When Rich Ring, then a rare-plant monitor for the New York Natural Heritage Program,
first visited this site to officially assess this Whorled Mountain Mint's large population back in 2014, we counted 273 individual thriving plants. A very healthy population indeed, possibly the largest and healthiest in the state! Sad to report, I counted fewer than 20 specimens persisting now, due to water-level vicissitudes in the habitat along this cove's shore. But at least those remaining specimens appear to be secure beneath that old Cottonwood trunk that stands a safe distance back from Moreau Lake's changing shoreline.

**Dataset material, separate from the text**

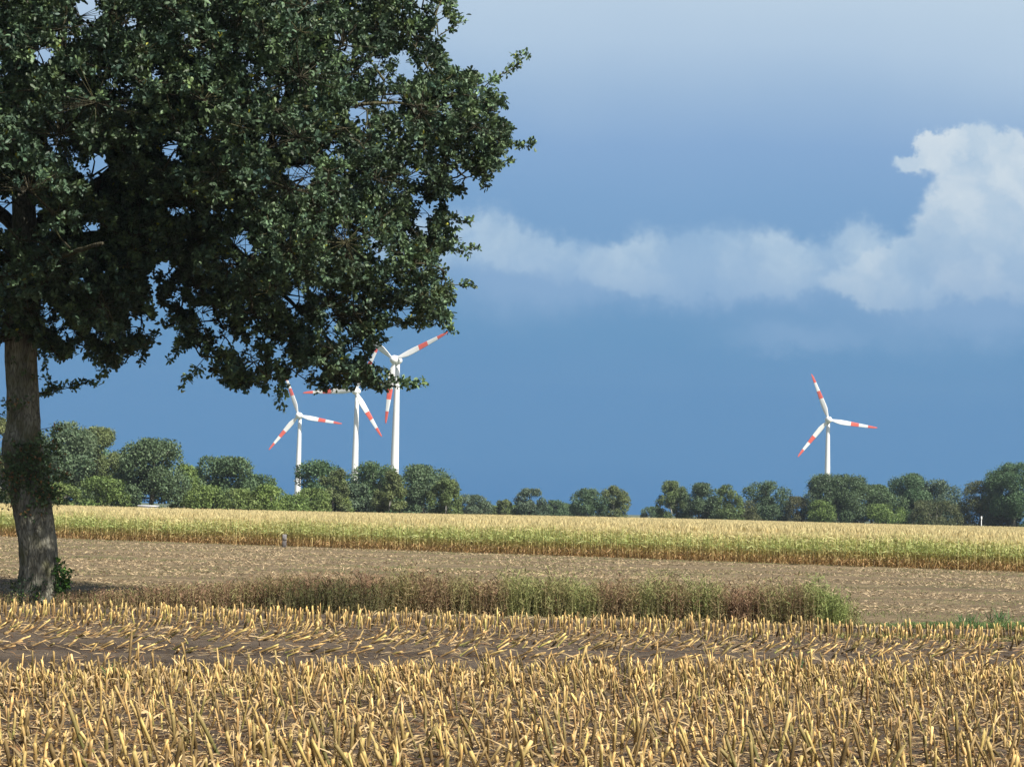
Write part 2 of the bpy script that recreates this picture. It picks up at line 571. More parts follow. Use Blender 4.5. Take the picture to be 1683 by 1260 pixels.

Retracing my route around Moreau's shore, I noticed some pretty pale-purple asters growing off in a wooded area. At first I wondered if they might be the Heart-leaved Aster I'd found nearby a few years ago, and I approached them to see if the plant bore that species' heart-shaped leaves.
To my surprise, the leaves were NOT so much heart-shaped as they were oddly shaped, with the stalks of the larger stem leaves enlarged at the base and clasping the stem. The margins of the leaves looked slightly wavy, and that clinched the species' name for me: Wavy-leaved Aster (Symphyotrichum undulatum). This was an even better find than the Heart-leaved Aster for me, since I find the Wavy-leaved Aster much less frequently.
Continuing on through the woods, I was delighted to walk through this patch of forest floor carpeted with Virginia Creeper vines (Parthenocissus quinquefolia), their leaves turned the most attractive color of rosy pink. Just as pretty as any of the flowers I'd found today!